- **Work instructions**: Repeat exactly the lines from the start of the material below up to and including the "return EYE+(HY-py)*(X*ST+Y*CT)/FO" line.

- **Recorded information**:

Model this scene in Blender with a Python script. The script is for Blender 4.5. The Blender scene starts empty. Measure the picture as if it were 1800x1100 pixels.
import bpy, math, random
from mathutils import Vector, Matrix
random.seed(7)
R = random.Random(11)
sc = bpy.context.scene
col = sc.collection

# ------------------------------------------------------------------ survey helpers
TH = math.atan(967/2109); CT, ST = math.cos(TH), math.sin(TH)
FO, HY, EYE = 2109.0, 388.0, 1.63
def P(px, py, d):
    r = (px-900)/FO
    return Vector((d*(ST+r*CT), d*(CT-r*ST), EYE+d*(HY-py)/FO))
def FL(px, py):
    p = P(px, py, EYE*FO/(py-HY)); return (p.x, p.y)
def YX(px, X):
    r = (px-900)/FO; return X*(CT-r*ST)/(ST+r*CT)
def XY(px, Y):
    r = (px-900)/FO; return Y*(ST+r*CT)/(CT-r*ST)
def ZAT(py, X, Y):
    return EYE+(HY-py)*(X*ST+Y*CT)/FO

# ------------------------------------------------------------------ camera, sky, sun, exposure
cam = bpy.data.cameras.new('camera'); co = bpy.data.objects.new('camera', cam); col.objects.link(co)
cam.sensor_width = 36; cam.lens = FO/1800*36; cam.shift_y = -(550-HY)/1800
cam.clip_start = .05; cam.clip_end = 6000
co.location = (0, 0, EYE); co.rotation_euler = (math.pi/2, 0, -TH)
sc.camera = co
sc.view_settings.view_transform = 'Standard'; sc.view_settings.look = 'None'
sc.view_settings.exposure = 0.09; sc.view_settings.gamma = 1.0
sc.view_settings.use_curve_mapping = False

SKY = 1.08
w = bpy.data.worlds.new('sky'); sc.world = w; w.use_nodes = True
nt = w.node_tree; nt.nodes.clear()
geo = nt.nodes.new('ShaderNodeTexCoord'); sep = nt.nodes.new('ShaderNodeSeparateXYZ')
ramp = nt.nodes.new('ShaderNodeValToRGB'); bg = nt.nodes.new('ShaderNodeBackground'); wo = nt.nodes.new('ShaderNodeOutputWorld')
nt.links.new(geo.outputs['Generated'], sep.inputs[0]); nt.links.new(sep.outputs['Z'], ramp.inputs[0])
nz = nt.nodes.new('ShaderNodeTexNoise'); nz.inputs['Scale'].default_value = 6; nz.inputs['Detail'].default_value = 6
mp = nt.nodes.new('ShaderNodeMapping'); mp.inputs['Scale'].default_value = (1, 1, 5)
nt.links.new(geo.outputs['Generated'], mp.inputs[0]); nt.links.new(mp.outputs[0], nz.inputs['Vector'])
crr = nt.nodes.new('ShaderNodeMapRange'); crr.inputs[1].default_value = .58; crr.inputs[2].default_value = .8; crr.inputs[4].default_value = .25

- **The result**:
Model this scene in Blender with a Python script. The script is for Blender 4.5. The Blender scene starts empty. Measure the picture as if it were 1800x1100 pixels.
import bpy, math, random
from mathutils import Vector, Matrix
random.seed(7)
R = random.Random(11)
sc = bpy.context.scene
col = sc.collection

# ------------------------------------------------------------------ survey helpers
TH = math.atan(967/2109); CT, ST = math.cos(TH), math.sin(TH)
FO, HY, EYE = 2109.0, 388.0, 1.63
def P(px, py, d):
    r = (px-900)/FO
    return Vector((d*(ST+r*CT), d*(CT-r*ST), EYE+d*(HY-py)/FO))
def FL(px, py):
    p = P(px, py, EYE*FO/(py-HY)); return (p.x, p.y)
def YX(px, X):
    r = (px-900)/FO; return X*(CT-r*ST)/(ST+r*CT)
def XY(px, Y):
    r = (px-900)/FO; return Y*(ST+r*CT)/(CT-r*ST)
def ZAT(py, X, Y):
    return EYE+(HY-py)*(X*ST+Y*CT)/FO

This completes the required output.